_Task brief:_ Return each line of the records holding the string "starts".

begin Data supplied

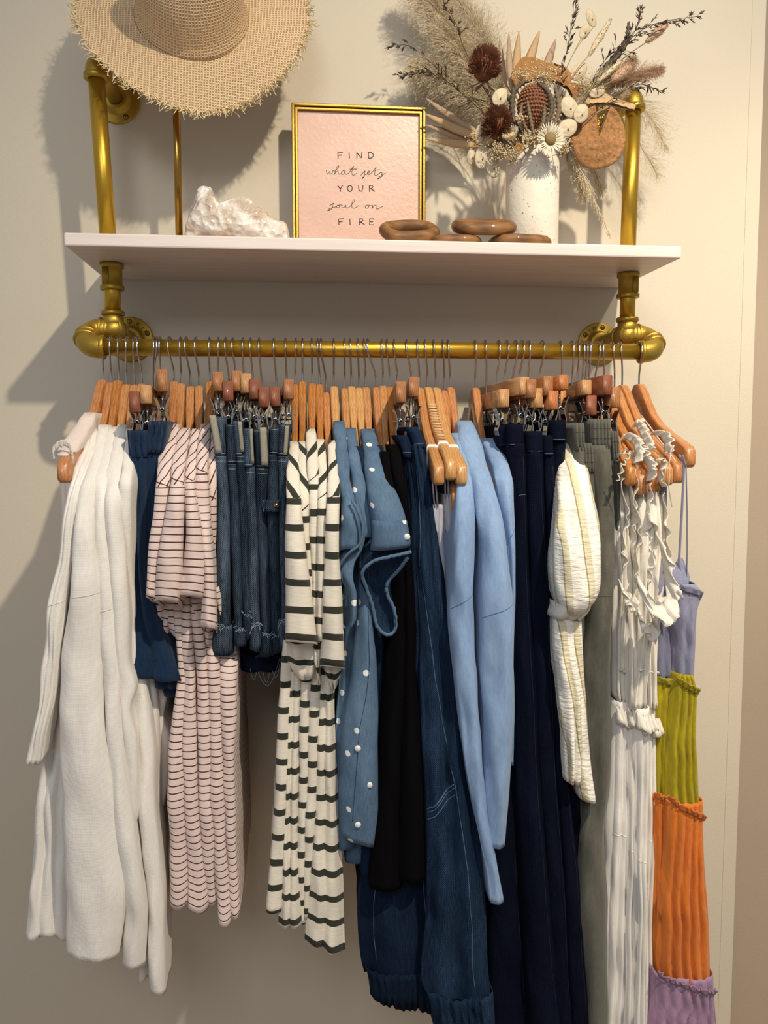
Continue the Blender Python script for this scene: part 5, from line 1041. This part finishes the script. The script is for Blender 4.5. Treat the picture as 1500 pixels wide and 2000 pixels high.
def crv(pts, y, n=10):
    pts = PP(pts, y) if not isinstance(pts[0], Vector) else pts; out = []
    for i in range(len(pts)-1):
        p0, p1, p2, p3 = pts[max(i-1, 0)], pts[i], pts[i+1], pts[min(i+2, len(pts)-1)]
        for k in range(n):
            f = k/n; out.append(.5*((2*p1)+(-p0+p2)*f+(2*p0-5*p1+4*p2-p3)*f*f+(-p0+3*p1-3*p2+p3)*f**3))
    return out+[pts[-1]]
def root(): return MO+Vector((random.uniform(-.6, .6)*vr, random.uniform(-.5, .5)*vr, -.035))
def rv(s=1): return Vector((random.uniform(-s, s), random.uniform(-s, s), random.uniform(-s, s)))
def stem_thing(name, lab, cat, pts, y, r=.0009, mat=None, grp=None):
    """thing with a stem that starts inside the vase; returns thing and the path of its visible end"""
    path = crv([root()]+PP(pts, y), y); th = thing(name, lab, cat, path[0], grp); mb = MB(); mb.tube(path, [r*(1-.5*i/len(path)) for i in range(len(path))], 6); obj('stem', mb, mat or STM, th)
    return th, path
def plume(name, lab, pts, y, t0, n, ln, mat, droop=.3, w=.00035, cat='pampas grass', wid=1, sub=3):
    th, path = stem_thing(name, lab, cat, pts, y); mb = MB(); N = len(path)-1
    for k in range(n):
        f = t0+(1-t0)*random.random(); i = min(N-1, int(f*N)); p = path[i].lerp(path[i+1], f*N-i); T = (path[i+1]-path[i]).normalized()
        s = math.sin(math.pi*min(1, (f-t0)/(1-t0)*.85+.12))**.7; L = ln*s*random.uniform(.5, 1.1)
        d = (T*random.uniform(.5, 1.0)+rv(.62*wid)).normalized(); q = p
        for m_ in range(sub):
            q2 = q+d*L/sub; mb.hair(q, q2, w*(1-.25*m_), w*(.75-.25*m_)); 
            for z in range(1): mb.hair(q2, q2+(d+rv(.8)).normalized()*L*.14, w*.8, w*.3)
            q = q2; d = (d+rv(.16)+Vector((0, 0, -droop*.5))).normalized()
    tag(obj('plume', mb, mat, th, smooth=False), kind='stuff'); return th
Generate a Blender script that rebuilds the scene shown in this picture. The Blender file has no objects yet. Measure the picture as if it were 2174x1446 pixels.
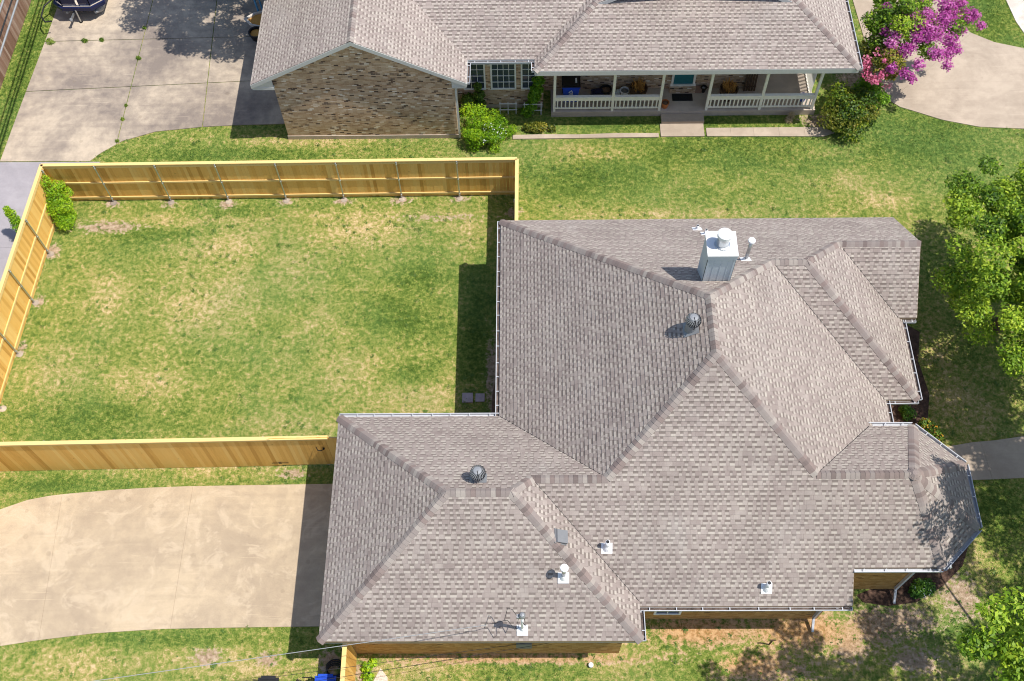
import bpy, math, random
import numpy as np
from mathutils import Vector, Matrix, geometry
random.seed(7); rng = np.random.default_rng(11)
scene = bpy.context.scene
C = scene.collection
# ------------------------------------------------------------------ camera
cam_data = bpy.data.cameras.new("camera"); cam = bpy.data.objects.new("camera", cam_data); C.objects.link(cam)
cam_data.sensor_width = 36.0; cam_data.lens = 36.783; cam_data.clip_end = 2000.0
_r = (0.99990247, 0.00133166, -0.01390216); _u = (0.00568648, 0.87036923, 0.49236679); _f = (-0.01275568, 0.49239783, -0.87027678)
cam.matrix_world = Matrix(((_r[0], _u[0], -_f[0], 0), (_r[1], _u[1], -_f[1], 0), (_r[2], _u[2], -_f[2], 35.389), (0, 0, 0, 1)))
scene.camera = cam
# ------------------------------------------------------------------ light
SUN = Vector((0.49, -0.08, 1.0)).normalized()
world = bpy.data.worlds.new("World"); scene.world = world; world.use_nodes = True
wn = world.node_tree; wn.nodes.clear()
sky = wn.nodes.new("ShaderNodeTexSky"); sky.sky_type = 'NISHITA'; sky.sun_disc = False
sky.sun_elevation = math.asin(SUN.z); sky.sun_rotation = math.radians(99); sky.air_density = 1.0; sky.dust_density = 1.0
bg = wn.nodes.new("ShaderNodeBackground"); bg.inputs[1].default_value = 0.125
wo = wn.nodes.new("ShaderNodeOutputWorld"); wn.links.new(sky.outputs[0], bg.inputs[0]); wn.links.new(bg.outputs[0], wo.inputs[0])
sd = bpy.data.lights.new("sun", 'SUN'); sd.energy = 4.3; sd.angle = math.radians(0.5); sd.color = (1.0, 0.955, 0.88)
so = bpy.data.objects.new("sun", sd); C.objects.link(so); so.location = (40, -10, 60)
so.rotation_euler = SUN.to_track_quat('Z', 'Y').to_euler()
scene.view_settings.view_transform = 'Standard'; scene.view_settings.look = 'None'
scene.view_settings.exposure = 0.32; scene.view_settings.gamma = 1.0; scene.view_settings.use_curve_mapping = False
try: scene.cycles.filter_width = 1.05; scene.cycles.max_bounces = 6
except Exception: pass

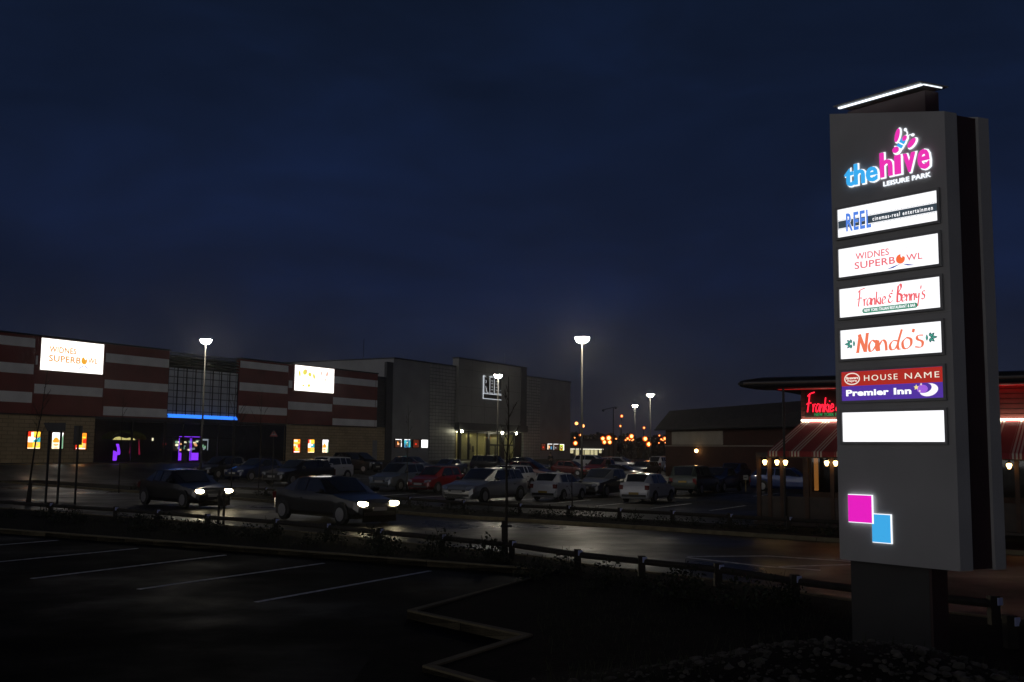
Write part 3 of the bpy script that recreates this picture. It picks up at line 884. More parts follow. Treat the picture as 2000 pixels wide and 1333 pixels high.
MB().box(77.6, 79.29, -0.70, -0.623, 5.62, 13.72).build('tower_edge', M['dark_clad'], cin)
wallpart('canopy', M['dark_clad'], [(61.5, 79.35, -0.9, 0.3, 4.72, 5.615)], cin)
MB().box(61.6, 79.2, -0.86, 0.28, 4.66, 4.715).build('soffit', M['tower_clad'], cin)
# lobby behind the glazing, lit by its own ceiling panels
lob = mat('lobby_wall', (0.42, 0.38, 0.20), 0.8, var=0.1)
wallpart('lobby_wall', lob, [(61.7, 79.2, 5.0, 5.2, 0.9, 4.6), (61.6, 61.75, 0.3, 5, 0.9, 4.6), (79.1, 79.25, 0.3, 5, 0.9, 4.6)], cin)
wallpart('lobby_floor', M['paving'], [(61.75, 79.1, 0.0, 5.0, 0.6, 0.93)], cin)
wallpart('lobby_partition', lob, [(63.9, 69.2, 1.6, 1.7, 0.93, 4.2), (71.2, 74.4, 1.2, 1.3, 0.93, 3.9), (75.3, 77.0, 1.2, 1.3, 0.93, 3.9)], cin)
wallpart('ceiling_light', emit('lobby_ceiling', (1.0, 0.90, 0.50), 9.0), [(64 + 3 * i, 65.2 + 3 * i, 0.7, 1.3, 4.5, 4.54) for i in range(5)] + [(64 + 3 * i, 65.2 + 3 * i, 3.0, 3.6, 4.5, 4.54) for i in range(5)], cin)
wallpart('lobby_ceiling', M['tower_clad'], [(61.75, 79.1, 0.3, 5.0, 4.56, 4.6)], cin)
for x0, x1 in ((61.75, 62.1), (62.9, 63.4), (65.25, 65.4), (69.9, 70.5), (73.4, 74.3), (77.2, 79.1)):
    MB().box(x0, x1, -0.02, 0.28, 0.9, 4.66).build('column', M['dark_steel'], cin)
MB().box(67.3, 67.38, -0.02, 0.12, 0.93, 4.6).build('column', M['dark_steel'], cin)
for x0, x1 in ((63.4, 65.25), (65.4, 67.3), (67.4, 69.9)):
    f = MB().box(x0, x1, 0.0, 0.1, 4.35, 4.6).build('window', M['dark_steel'], cin)
    MB().box(x0, x1, 0.04, 0.055, 0.95, 4.35).build('pane', M['glass'], f)
for x0, x1 in ((70.5, 72.0), (72.0, 73.4), (74.3, 75.8), (75.8, 77.2)):
    mb = MB(); mb.box(x0, x1, 0.0, 0.1, 2.75, 2.95); mb.box(x0, x0 + .07, 0.0, 0.1, .93, 2.75); mb.box(x1 - .07, x1, 0.0, 0.1, .93, 2.75); mb.box(x0, x1, 0.0, 0.1, 4.3, 4.6)
    f = mb.build('door', M['dark_steel'], cin)
    MB().box(x0 + .07, x1 - .07, 0.04, 0.055, .95, 2.75).build('pane', M['glass'], f)
    MB().box(x0 + .02, x1 - .02, 0.04, 0.055, 2.95, 4.3).build('pane', M['glass'], f)
    MB().tube([(x1 - 0.16, -0.05, 1.6), (x1 - 0.16, -0.05, 2.3)], 0.02).build('handle', M['steel'], f)
mb = MB()
for x0, x1, z0, z1 in ((67.7, 68.15, 2.2, 3.0), (68.6, 69.0, 1.9, 2.7)): mb.box(x0, x1, 1.56, 1.597, z0, z1)
mb.build('wall_picture', M['dark_wood'], cin)
def globe_lamp(label, x, z):
    t = local_thing('wall_lamp', label, 'lamp', x, -0.95, z, 'round lamps on the cinema entrance')
    MB().lathe([(0.02, -.17), (.10, -.14), (.16, -.05), (.16, .05), (.10, .14), (.02, .17)], n=14).build('globe', M['globe'], t, True)
    mb = MB(); mb.tube([(0, 0, .16), (0, 0.04, .34), (0, .14, .36)], .03); mb.box(-.1, .1, .05, .09, .30, .42); mb.build('bracket', M['dark_steel'], t)
globe_lamp('round white lamp at the left corner of the cinema entrance', 62.04, 4.50)
globe_lamp('round white lamp over the middle of the cinema doors', 72.18, 4.50)
globe_lamp('round white lamp at the right of the cinema doors', 75.94, 4.50)
M['reel_glow'] = emit('reel_edge_glow', (0.85, 0.92, 1.0), 0.85)
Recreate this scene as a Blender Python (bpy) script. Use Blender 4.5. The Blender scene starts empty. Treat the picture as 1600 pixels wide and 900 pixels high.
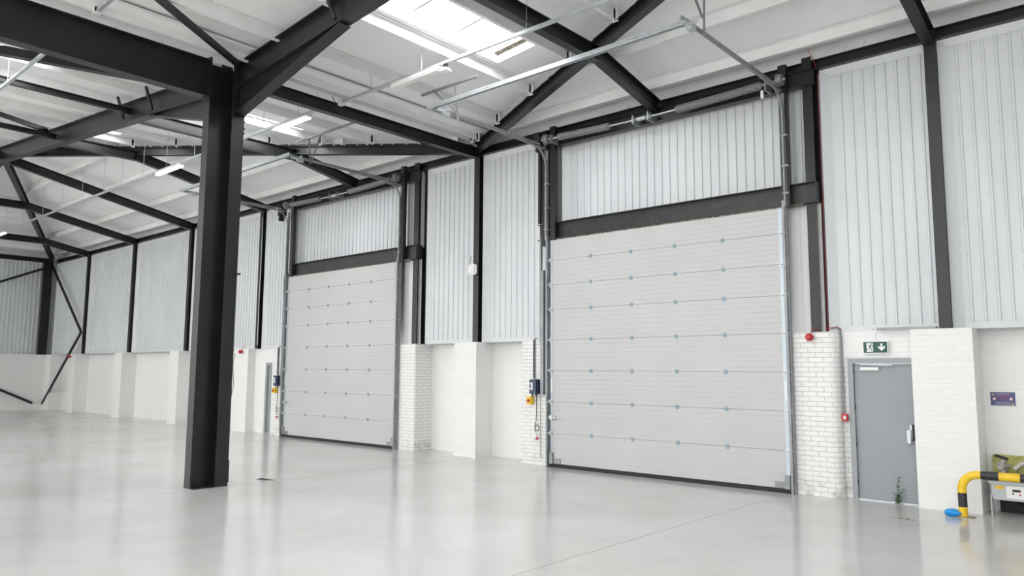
import bpy, bmesh, math, random
from mathutils import Vector, Matrix
random.seed(7)
V = Vector
scn = bpy.context.scene
COL = scn.collection

# ------------------------------------------------------------------ camera
H = 1.8605; DD = 11.785347; F = 1176.287
YAW, PITCH, ROLL = math.radians(41.49557), math.radians(6.30523), math.radians(0.34053)
fwd = V((-math.sin(YAW)*math.cos(PITCH), math.cos(YAW)*math.cos(PITCH), math.sin(PITCH)))
rt = V((math.cos(YAW), math.sin(YAW), 0)); up0 = rt.cross(fwd)
r_ = rt*math.cos(ROLL) + up0*math.sin(ROLL); u_ = up0*math.cos(ROLL) - rt*math.sin(ROLL)
cd = bpy.data.cameras.new('camera'); cam = bpy.data.objects.new('camera', cd); COL.objects.link(cam)
cd.sensor_width = 36; cd.lens = F/1600*36; cd.clip_start = .05; cd.clip_end = 300
M = Matrix((r_, u_, -fwd)).transposed().to_4x4(); M.translation = V((0, -DD, H))
cam.matrix_world = M
scn.camera = cam
scn.view_settings.view_transform = 'Standard'; scn.view_settings.look = 'None'
scn.view_settings.gamma = 1; scn.view_settings.use_curve_mapping = False
scn.view_settings.exposure = 0.58

# ------------------------------------------------------------------ world: bright overcast sky
WORLD_STRENGTH = 2.0
SKYLIGHT_STRENGTH = 9.5
w = bpy.data.worlds.new('sky'); scn.world = w; w.use_nodes = True
bg = w.node_tree.nodes['Background']; bg.inputs[0].default_value = (1, .995, .985, 1); bg.inputs[1].default_value = WORLD_STRENGTH

# ------------------------------------------------------------------ materials
def mat(name, col, rough=.5, metal=0, spec=.5, emit=None, es=0, coat=0):
    m = bpy.data.materials.new(name); m.use_nodes = True
    b = m.node_tree.nodes['Principled BSDF']
    b.inputs['Base Color'].default_value = (*col, 1); b.inputs['Roughness'].default_value = rough
    b.inputs['Metallic'].default_value = metal; b.inputs['Specular IOR Level'].default_value = spec
    b.inputs['Coat Weight'].default_value = coat
    if emit: b.inputs['Emission Color'].default_value = (*emit, 1); b.inputs['Emission Strength'].default_value = es
    return m
def nodes(m): return m.node_tree.nodes, m.node_tree.links, m.node_tree.nodes['Principled BSDF']
def noise_mix(m, c1, c2, scale=3, detail=4, lo=.35, hi=.65, bump=0, bd=.002, sc3=(1, 1, 1)):
    n, l, b = nodes(m)
    tc = n.new('ShaderNodeTexCoord'); mp = n.new('ShaderNodeMapping'); mp.inputs['Scale'].default_value = sc3
    l.new(tc.outputs['Object'], mp.inputs[0])
    t = n.new('ShaderNodeTexNoise'); t.inputs['Scale'].default_value = scale; t.inputs['Detail'].default_value = detail
    l.new(mp.outputs[0], t.inputs['Vector'])
    r = n.new('ShaderNodeValToRGB'); r.color_ramp.elements[0].position = lo; r.color_ramp.elements[1].position = hi
    r.color_ramp.elements[0].color = (*c1, 1); r.color_ramp.elements[1].color = (*c2, 1)
    l.new(t.outputs[0], r.inputs[0]); l.new(r.outputs[0], b.inputs['Base Color'])
    if bump:
        bp = n.new('ShaderNodeBump'); bp.inputs['Strength'].default_value = bump; bp.inputs['Distance'].default_value = bd
        l.new(t.outputs[0], bp.inputs['Height']); l.new(bp.outputs[0], b.inputs['Normal'])
    return t
STEEL = mat('charcoal_paint', (.02, .02, .023), .36)
noise_mix(STEEL, (.0085, .009, .0105), (.0135, .014, .016), 2.5)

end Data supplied

_Result for this exercise:_
    """thing with a stem that starts inside the vase; returns thing and the path of its visible end"""
Recreate this scene as a Blender Python (bpy) script. Use Blender 4.5. The Blender scene starts empty. Treat the picture as 1600 pixels wide and 900 pixels high.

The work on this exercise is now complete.